Ludovic Giuly is an ambitious man.
At 29 years of age, the former Lyon and Monaco right-winger has already won the French League, the Champions’ Cup, the Coupe de la Ligue, the Spanish championship, played in a Champions’ League final and won the Confederations Cup with Les Bleus.
But while many of his contemporaries in the French national team have already chalked up two World Cup appearances, Giuly had almost missed the boat.
The pint-sized winger-cum-striker began his professional football career at his native Lyon.
He made his Ligue 1 debut as a teenager in the 1994-95 season, playing just eight games, but already demonstrating the lightning pace coupled with an frightening tenacity that would become his trademarks.
The following season he played in every single match, was often switched from the right-side of midfield to a striking position and showed that he had more than an eye for goal.
Despite measuring just 1.64m, Giuly was a regular supplier of goals during the 1996-97 season with 16 from 37 games.
Just six months before France hosted the World Cup, ultra-ambitious Giuly had decided he wasn’t going to realise his dream of wearing the famous blue shirt unless he joined one of France’s consistently big clubs.
When Monaco came knocking the 22-year-old jumped at the new challenge. Yet despite lining up the goals for principality teammates Thierry Henry and David Trezeguet, Giuly would watch from his living room as his teammates wrote their names into the history books at the Stade de France that summer.
In six seasons at Monaco, Giuly finally established himself as one of the top performers in Ligue 1, but it would also be where for a long time he would be considered one of the almost men of French football.
He won the League and earned his first French cap against the Scottish in March 2000, but agonisingly missed out on the triumphant Euro 2000 squad. A serious injury limited him to just 11 matches in the 2001-2002 season and ended his dreams of the 2002 World Cup.

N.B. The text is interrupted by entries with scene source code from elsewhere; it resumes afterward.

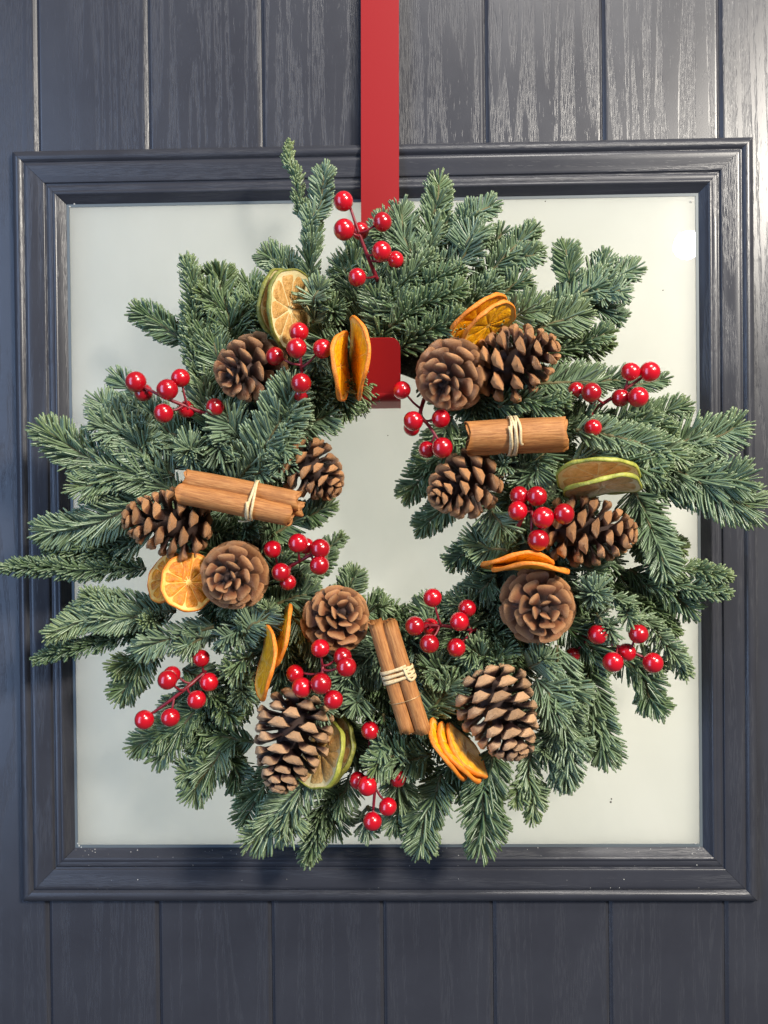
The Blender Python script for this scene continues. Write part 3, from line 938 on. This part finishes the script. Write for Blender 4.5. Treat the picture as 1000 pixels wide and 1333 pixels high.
def spray(label, stem, berries):
    """stem: list of (px,py,d); berries: (px,py,r_px,d, stem index float)"""
    S = np.array([at(*p) for p in stem])
    root = thing('berry_spray', label, 'berries', tuple(S[-1]), 'red berry sprays tucked into the wreath')
    O = S[-1]
    # smooth stem
    tt = np.linspace(0, len(S) - 1, 6 * (len(S) - 1) + 1)
    P = np.stack([np.interp(tt, range(len(S)), S[:, k]) for k in range(3)], 1)
    if len(P) > 6:
        for _ in range(3): P[1:-1] = (P[:-2] + 2 * P[1:-1] + P[2:]) / 4
    V, F = tube(P - O, np.linspace(0.0013, 0.0021, len(P)), 8)
    obj('stem', mesh('stem', V, F, MAT_STALK), root)
    for px, py, rp, d, si in berries:
        c = at(px, py, d); r = rp * mmpp(d)
        k = np.array([np.interp(si, range(len(S)), S[:, q]) for q in range(3)])
        dv = nrm(c - k)
        z = -dv; x = nrm(np.cross(z, (0.2, 0.9, 0.4))); y = np.cross(z, x)
        b = obj('berry', BERRY, root, basis(x, y, z, c - O, (r, r, r)))
        path = curve_pts(k, c - dv * r * 0.93, np.array((0, -0.002, -0.003)))
        inv = b.matrix_basis.inverted()
        path = np.array([tuple(inv @ Vector(p - O)) for p in path])
        V, F = tube(path, np.linspace(0.0012, 0.0010, len(path)) / r, 7)
        obj('stalk', mesh('stalk', V, F, MAT_STALK), b)
spray('red berry spray at the very top, against the red strap', [(456, 270, 112), (466, 300, 108), (478, 332, 100), (492, 366, 84)],
      [(447, 262, 13, 114, 0), (448, 299, 14, 116, 1.2), (469, 301, 11.5, 92, 1.6), (498, 289, 12.5, 112, 1.1), (497, 327, 13, 114, 2), (515, 338, 11, 92, 2.2), (465, 361, 12, 108, 2.8)])
spray('red berry spray between the upper-left lime slices and the thin upright orange slices', [(390, 455, 116), (392, 475, 112), (394, 492, 100), (398, 520, 80)],
      [(389, 432, 13, 116, 0), (386, 453, 13.5, 128, 0.2), (358, 464, 12.5, 112, 1), (420, 454, 13, 122, 1.2), (392, 499, 13.5, 126, 1.5), (393, 512, 12, 104, 2.2)])
spray('red berry spray sticking out at left, above the big bluish left sprigs', [(184, 502, 98), (215, 518, 98), (245, 530, 90), (275, 542, 78)],
      [(177, 497, 14, 100, 0), (187, 511, 12, 88, .3), (218, 507, 14, 108, 1), (235, 492, 12.5, 98, 2), (213, 538, 13, 104, 1.8), (243, 533, 11.5, 84, 2.0), (280, 530, 12, 92, 2.6)])
spray('red berry spray at upper right, standing out against the glass', [(838, 490, 84), (812, 508, 84), (786, 525, 78), (760, 540, 66)],
      [(846, 484, 13.5, 90, 0), (821, 484, 12.5, 92, 1), (831, 517, 13.5, 96, 1), (808, 518, 12, 84, 1.2), (770, 511, 13, 100, 2), (750, 508, 11, 84, 2.3), (772, 557, 11.5, 92, 2.6)])
spray('red berry spray at the upper right edge of the wreath hole, under the forward cone', [(572, 575, 100), (560, 556, 98), (546, 540, 90), (552, 520, 70)],
      [(576, 583, 14, 108, 0), (556, 585, 11.5, 92, .5), (538, 548, 13, 106, 2), (536, 557, 11, 90, 1.6), (574, 545, 12.5, 100, 1.6), (523, 508, 12, 92, 2.4)])
spray('red berry spray in front of the right-pointing pine cone', [(692, 690, 116), (693, 672, 116), (690, 655, 108), (672, 690, 80)],
      [(699, 646, 13.5, 118, 2), (676, 645, 12.5, 112, 2.1), (674, 665, 13, 122, 1.5), (707, 674, 14.5, 130, 1), (734, 669, 14, 128, 1), (701, 703, 14.5, 128, 0)])
spray('red berry spray at the left edge of the wreath hole, below the left cinnamon bundle', [(415, 716, 98), (398, 726, 96), (378, 737, 90), (355, 752, 70)],
      [(417, 714, 13, 104, 0), (416, 736, 13, 106, .6), (388, 707, 13, 106, 1.4), (399, 711, 11, 90, 1), (366, 745, 12.5, 106, 2), (375, 758, 11, 94, 2), (355, 715, 12, 98, 2.5)])
spray('red berry spray just below the wreath hole, right of the upright cinnamon bundle', [(556, 814, 98), (574, 814, 98), (598, 818, 92), (622, 820, 74)],
      [(563, 778, 12.5, 106, 1), (540, 815, 13, 110, 0), (560, 816, 11.5, 88, .2), (559, 838, 13, 110, .9), (598, 809, 12.5, 108, 1.9), (608, 792, 12, 92, 2.5), (594, 843, 12.5, 100, 2.7)])
spray('red berry spray with long stem at lower left, over the glass', [(196, 930, 94), (222, 912, 94), (246, 893, 88), (268, 874, 74)],
      [(188, 937, 13, 98, 0), (222, 934, 12.5, 98, 1.2), (218, 885, 13, 106, 1.7), (224, 878, 11.5, 88, 2.2), (256, 911, 12.5, 100, 1.9), (272, 888, 12.5, 88, 2.5), (262, 857, 11.5, 84, 2.9)])
spray('red berry spray between the dark brown cone and the large pale-tipped cone', [(420, 880, 118), (420, 866, 116), (424, 874, 108), (410, 900, 84)],
      [(417, 844, 12.5, 122, 1), (446, 855, 12.5, 116, 1), (451, 868, 13.5, 126, .6), (384, 877, 12, 106, 2), (393, 895, 13.5, 130, .4), (418, 890, 14, 134, 0), (434, 911, 13, 128, .2)])
spray('red berry spray hanging lowest at the bottom centre of the wreath', [(486, 1054, 96), (488, 1028, 98), (489, 1002, 92), (480, 978, 72)],
      [(485, 1069, 12.5, 98, 0), (505, 1050, 12, 98, 1.2), (478, 1023, 13, 108, 1.4), (466, 1016, 11.5, 92, 2), (518, 1013, 12, 92, 1.9), (482, 951, 12, 96, 3)])
spray('red berry spray at lower right, below the pale rosette of needles', [(840, 857, 84), (818, 846, 84), (795, 838, 76), (758, 826, 64)],
      [(850, 863, 13.5, 92, 0), (831, 825, 13, 92, 1), (816, 849, 12, 80, 1), (798, 862, 13.5, 96, 1.6), (778, 826, 13, 96, 2.2), (746, 852, 9.5, 70, 2.8)])

# ------------------------------------------------------------------ dried citrus slices
def slice_(name, label, px, py, d, r_px, ang, k, kind, face=1, thick=4.4, warp=(0.03, 0.04, 0.06), seed=0, cat='dried fruit', grp=None):
    """ang: direction of the long axis in the picture (deg, counter-clockwise from right);
    k: short/long axis of the seen ellipse; face: +1 seen face leans to the left of the long axis, -1 to the right"""
    rd = random.Random(seed + 5)
    r = r_px * mmpp(d); h = thick / 1000 / 2
    a = R_(ang)
    maj = np.array((math.cos(a), 0, math.sin(a)))
    per = np.array((-math.sin(a), 0, math.cos(a)))
    be = math.acos(max(0.02, min(1, k)))
    N = nrm(np.array((0, -1.0, 0)) * math.cos(be) + per * math.sin(be) * face)
    Yv = np.cross(N, maj)
    c = at(px, py, d)
    root = thing(name, label, cat, tuple(c), grp)
    root.matrix_basis = basis(maj, Yv, N, c)
    rind, pith, flesh = (OR_RIND, OR_PITH, OR_FLESH if k > 0.6 else OB_FLESH) if kind == 'o' else (LP_RIND, LI_PITH, LP_FLESH) if kind == 'p' else (LI_RIND, LI_PITH, LI_FLESH)
    ph0 = rd.uniform(0, 6); w0, w1, w2 = warp
    def wz(x, y):
        q = (x * x + y * y) / (r * r); p = math.atan2(y, x)
        return r * (w0 * (q - 0.5) + w1 * (x * x - y * y) / (r * r) + w2 * q * math.sin(3 * p + ph0))
    def rr_(p): return 1 + 0.032 * math.sin(2 * p + ph0) + 0.020 * math.sin(5 * p + ph0 * 2) + 0.012 * math.sin(11 * p)
    def ring(prof, nm, mat):
        V, F = [], []; nu = 56; n = len(prof)
        for i in range(nu):
            p = 2 * math.pi * i / nu
            for q, z in prof:
                x, y = r * q * rr_(p) * math.cos(p), r * q * rr_(p) * math.sin(p)
                V.append((x, y, z * h * (1 + 0.12 * math.sin(7 * p + ph0)) + wz(x, y)))
        for i in range(nu):
            for j in range(n):
                a0, b0 = i * n + j, i * n + (j + 1) % n
                a1, b1 = ((i + 1) % nu) * n + j, ((i + 1) % nu) * n + (j + 1) % n
                F.append((a0, a1, b1, b0))
        return obj(nm, mesh(nm, V, F, mat), root)
    ring([(0.955, 1.0), (0.985, 0.85), (1.0, 0.4), (1.0, -0.4), (0.985, -0.85), (0.955, -1.0), (0.945, -0.7), (0.945, 0.7)], 'rind', rind)
    # pith ring with radial membranes and hub in one piece: a disc whose relief follows the segments
    ns = 10 if kind == 'o' else 9
    off = rd.uniform(0, 1)
    jit = [rd.uniform(-.12, .12) for _ in range(ns)]
    V, F = [], []; nu, nr = 80, 7
    qs = [0.0, 0.06, 0.14, 0.35, 0.62, 0.86, 0.95]
    for sgn in (1, -1):
        o0 = len(V)
        for j, q in enumerate(qs):
            for i in range(nu):
                p = 2 * math.pi * i / nu
                x, y = r * q * rr_(p) * math.cos(p), r * q * rr_(p) * math.sin(p)
                z = 0.74 if q > 0.9 else 0.42 if q > .8 else 0.20 if q > 0.03 else 0.3
                V.append((x, y, sgn * z * h + wz(x, y)))
        for j in range(len(qs) - 1):
            for i in range(nu):
                a0, a1 = o0 + j * nu + i, o0 + j * nu + (i + 1) % nu
                F.append((a0, a0 + nu, a1 + nu, a1) if sgn > 0 else (a0, a1, a1 + nu, a0 + nu))
    obj('pith', mesh('pith', V, F, pith), root)
    for sgi in range(ns):
        p0 = 2 * math.pi * (sgi + off + jit[sgi]) / ns; p1 = 2 * math.pi * (sgi + 1 + off + jit[(sgi + 1) % ns]) / ns
        V, F = [], []; na = 5
        rad_ = [(0.10, 0.45), (0.16, 0.62), (0.45, 0.80), (0.72, 0.84), (0.83, 0.74), (0.865, 0.40)]
        for sgn in (1, -1):
            o0 = len(V)
            for q, z in rad_:
                gap = min(0.30, 0.009 / q + 0.005 / max(.05, q * q) * 0.15)
                for i in range(na + 1):
                    f = i / na; p = p0 + gap + (p1 - p0 - 2 * gap) * f
                    edge = 0.42 if i in (0, na) else 1.0
                    qq = q - (0.02 if i in (0, na) and q > .8 else 0)
                    x, y = r * qq * rr_(p) * math.cos(p), r * qq * rr_(p) * math.sin(p)
                    V.append((x, y, sgn * h * z * edge * (0.72 + rd.uniform(-.10, .10)) + wz(x, y)))
            for j in range(len(rad_) - 1):
                for i in range(na):
                    a0 = o0 + j * (na + 1) + i
                    b0 = a0 + na + 1
                    F.append((a0, b0, b0 + 1, a0 + 1) if sgn > 0 else (a0, a0 + 1, b0 + 1, b0))
        obj('segment', mesh('segment', V, F, flesh), root)
    return root
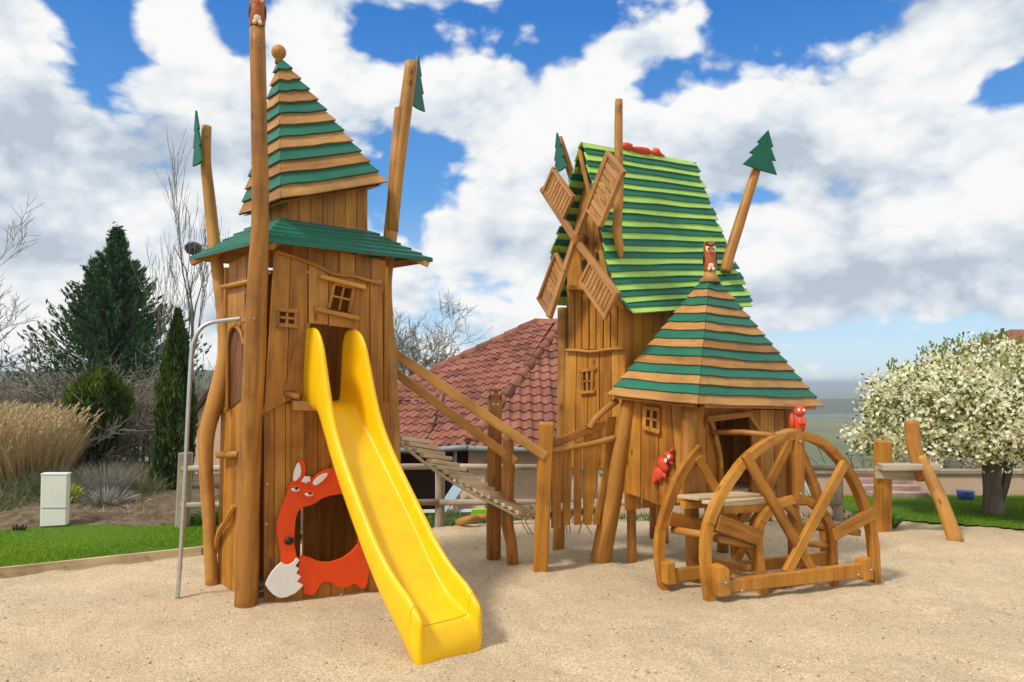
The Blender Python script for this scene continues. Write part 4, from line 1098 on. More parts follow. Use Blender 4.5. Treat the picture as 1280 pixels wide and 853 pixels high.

He led Monaco to the Coupe de la Ligue in 2003, but was replaced just minutes into the disastrous Champions’ League final loss to Porto a year later an injury that would once again cost him a ticket to a major tournament with Les Bleus.
In 2005, after his first season in Barcelona Giuly helped the Catalan giants claim their first title since 1999. In the process, succeeding where the likes of compatriots Christophe Dugarry, Emmanuel Petit, Frédéric Déhu and Philippe Christanval had failed and winning a place in the hearts of Spain’s most passionate fans.
Yet despite all his success at club level, Ludovic Giuly is all-too aware that he needs to be on that plane to Germany 2006 if he is to join the likes of Ronaldinho and Samuel Eto’o and shake off the tag of being the most successful ‘almost man’ of French football.